On May 14, 2005 at 10:37 pm
Crystal* says:
Isn’t there an erotica publisher that demands condoms be used? For some reason, I think there is.
Grins*
On May 14, 2005 at 10:48 pm
mary beth says:
To condom or not to condom:
It doesn’t matter to me either way usually. But I do understand why others do care.
On May 14, 2005 at 11:45 pm
Jordan says:
I personally can ignore the condom use because I know it’s make believe, not reality. It’s one of the reasons I prefer to read historicals over contemporaries.
On May 15, 2005 at 1:31 am
Lynn says:
I’m personally not bothered if there’s no condom mention in the books I read.
I haven’t used one in so long, it’s actually kind of hard for me to remember to write them in! In one story, I used it as comic relief (the hero fell off the bed when reaching for the nightstand), and I’ve been struggling with how to add it to my current WIP. I’m thinking that since my heroine didn’t notice the hero removing her panties, maybe she won’t notice him rolling on a condom… :fryingpan:
On May 15, 2005 at 11:55 pm
ruby55 says:
The real reason I’d advocate mention of condoms (or even abstention :grin:) is that there are too many young girls out there getting pregnant. My niece had a baby when she had just turned 16 and the father was only 15. My sister looked into the whole teen pregnancy issue and was “horrified” to discover how many of them there are. My niece elected to keep her child, a beautiful little boy who is now 3 years old. I wouldn’t say that the permissiveness was learned from books. It’s the whole sexuality of ads and society as a whole and this is reflected in the books. I remember starting to read romances when I was 12 or 13 but at that time, the couple didn’t make love until they were actually married. If they did, it wasn’t mentioned. (So you can probably tell how old I am.) My niece is trying to further her education: she’s learning to be a photo-journalist but she realizes that a child does hamper her. She can’t go out at night the way the other students can to take pictures because someone has to stay with her son. I don’t think she’ll ever regret having Seth but it’s not easy. If there is no mention of a condom, young people just won’t learn responsibility. This is why I always wonder when no condom is mentioned. Sure, it’s fantasy and escapist books aren’t educational, but I think people can learn to control themselves or not let themselves get into a situation that will lead to sex. Of course, I’m probably in a minority here. I don’t mind reading sex scenes or I wouldn’t be reading modern-day romances. I say modern-day rather than contemporary advisedly. What was the norm say 30 years ago has changed considerably. Just standing at a checkoout and reading which star is now pregnant without benefit of marriage is an education in itself. I think many have lost the ability to act responsibly and there are not enough books around to show the other side. This subject has been dear to my heart. However, as I said, it’s our culture as a whole, not just romances, that is the culprit. Everyone says if it feels good, it must be right. Is it really?:???:
On May 16, 2005 at 2:49 am
Anna Lucia says:
Actually, absence of condom brings the love scene screeching to a halt for me. Horrible.

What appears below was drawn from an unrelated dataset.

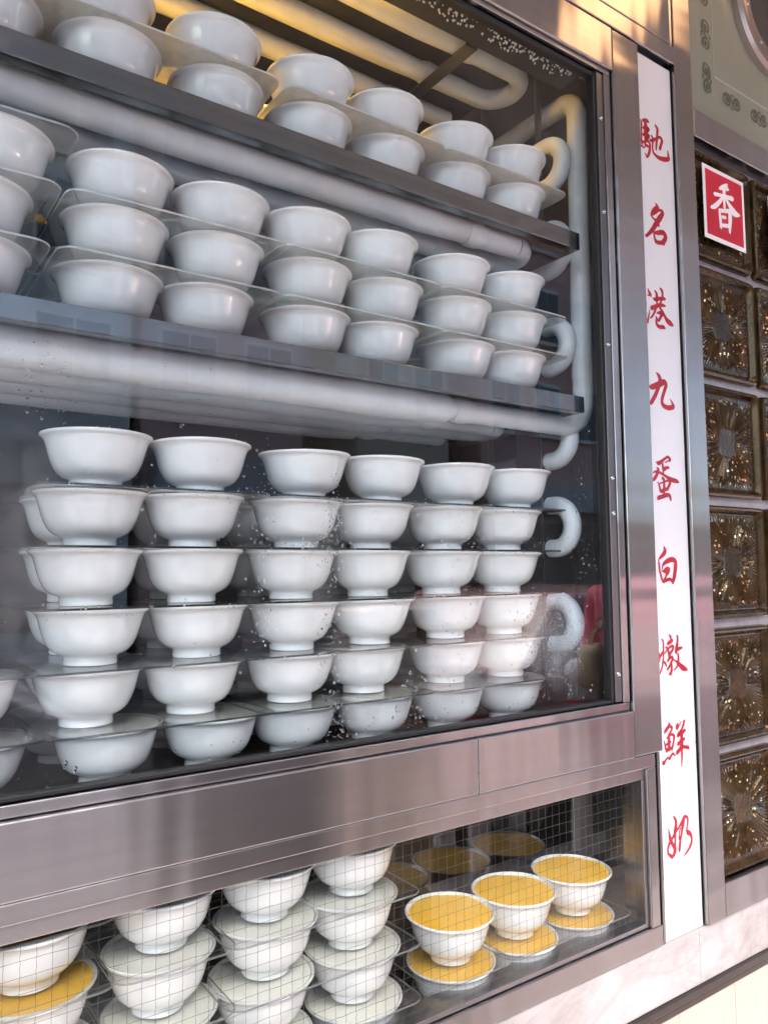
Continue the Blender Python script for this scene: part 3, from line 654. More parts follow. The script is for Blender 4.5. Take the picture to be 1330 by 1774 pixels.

And sometimes “I’m on the pill and we’re both clean” is actually worse for me. Like, what – we’re good people so we can’t get STDs? Um. It doesn’t work like that, people. :thumbsdown:
If they’re on the run, and not carrying (:twisted:) then I prefer it if they, er, pursue alternative methods of satisfaction until they can hit civilsation again… I don’t know why, but I feel the urge to put the bouncing banana in here… :bananadance:
It’s not about giving a health education lesson, it’s about our characters being heroic. We’re writing about modern, responsible, caring people. They’re out there saving the world – shouldn’t they be protecting each other, too?